Обратите внимание: все эти статьи об одном – об опытной проверке теории относительности. Теоретические воззрения Эйнштейна были проверены в 1919 году. Астрономы дважды сфотографировали один и тот же участок неба. Один раз, когда солнце было вблизи этого участка, второй раз, когда оно ушло от него. И удивительное дело: звезды, казалось, сошли со своих мест. Так проявило себя могучее притяжение солнца, искривившее лучи света, пойманные фотопластинками.

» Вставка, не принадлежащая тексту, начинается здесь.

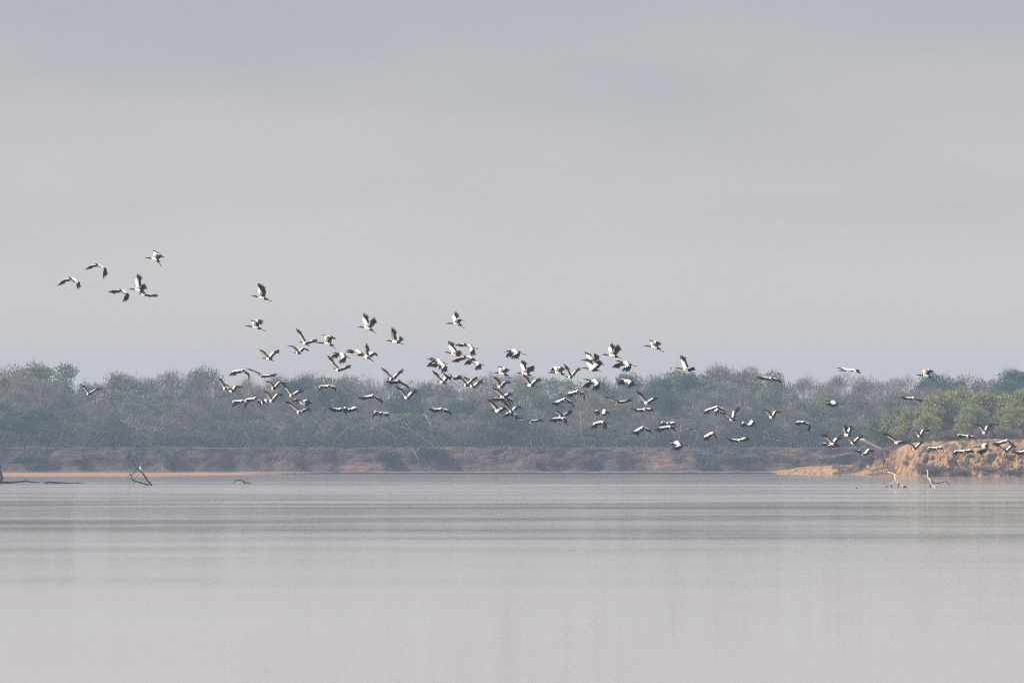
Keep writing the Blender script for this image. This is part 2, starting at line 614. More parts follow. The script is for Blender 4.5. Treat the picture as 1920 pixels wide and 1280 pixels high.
def make_proto(seed, H, W, leafy, leafmat, barkmat, **kw):
    mb, V, Fq = tree_mesh(seed, H, W, leafy, **kw)
    me_c = np_mesh('crown', V, Fq, leafmat)
    me_t = bpy.data.meshes.new('trunk')
    me_t.from_pydata([tuple(v) for v in mb.v], [], mb.f)
    me_t.materials.append(barkmat)
    top = float(np.percentile(V[:, 2], 99.6))
    return me_t, me_c, top


def plant(name, proto, loc, scale, rz, label, cat, group=None, kidnames=('trunk', 'crown')):
    t = empty(name, loc)
    t.rotation_euler = (0, 0, rz)
    t.scale = scale
    for nm, me in zip(kidnames, proto[:2]):
        o = bpy.data.objects.new(nm, me)
        C.objects.link(o)
        o.parent = t
    tag(t, label, cat, group)
    return t


protos = {'grey': [], 'olive': [], 'green': []}
for k in range(5):
    protos['grey'].append(make_proto(100 + k, 14, 12.5, False, M['twig_grey'], M['bark_pale'], per=250))
for k in range(4):
    protos['olive'].append(make_proto(200 + k, 14, 13, True, M['leaf_olive'], M['bark_pale'], per=260))
for k in range(3):
    protos['green'].append(make_proto(300 + k, 14, 12, True, M['leaf_green'], M['bark_dark'], per=330))

skyline = [(-200, 690), (0, 690), (30, 682), (75, 678), (105, 690), (125, 714), (150, 718), (190, 712), (220, 698), (250, 706), (300, 700), (350, 688), (380, 688),
           (420, 698), (460, 708), (520, 706), (560, 698), (600, 706), (650, 705), (700, 698), (740, 706), (780, 712), (830, 712), (880, 708), (920, 698),
           (960, 700), (1000, 703), (1050, 706), (1100, 706), (1150, 702), (1200, 700), (1250, 698), (1300, 690), (1330, 680), (1350, 682), (1400, 690),
           (1450, 700), (1500, 706), (1540, 700), (1580, 700), (1620, 703), (1660, 706), (1700, 704), (1740, 700), (1780, 698), (1820, 708), (1850, 712),
           (1880, 700), (1920, 694), (2120, 696)]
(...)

А когда были сделаны подсчеты, оказалось, что степень искривления луча света, установленная опытным путем и рассчитанная по теории Эйнштейна, почти совпали. Ученые восхищались. Эйнштейн же ограничился лишь одной фразой:
– Я не ожидал ничего другого...
Циолковскому хотелось знать об Эйнштейне как можно больше. Верный своей манере выделять главное, Константин Эдуардович подчеркивает в письме Шершевского слова: «Человек он милый, веселый, простой». Легкий след карандаша рассказывает нам, как старался Циолковский представить себе облик того, кто сокрушил устои ньютоновской физики.
Связь между массой и энергией, неизвестная старой физике. Полное переосмысливание законов времени и пространства. Разработка новой теории тяготения. Таковы лишь некоторые из важнейших выводов Эйнштейна. Спустя много лет они, вероятно, принесут свои плоды великому делу покорения космоса – главному делу жизни Циолковского.
Было бы странно, более того – противоестественно, если бы Константин Эдуардович не испытывал уважения к Эйнштейну. Но, как мы знаем, в науке для Циолковского не существовало непререкаемых авторитетов. Вот почему закономерно свидетельство Льва Кассиля в статье «Звездоплаватель и земляки» о том, что Циолковский писал ему письма, «где сердито спорил с Эйнштейном, упрекая его ...в ненаучном идеализме». Прочитав эти строчки, я тотчас же позвонил Л. А. Кассилю. Меня интересовал единственный вопрос:
– Как познакомиться с письмами Циолковского?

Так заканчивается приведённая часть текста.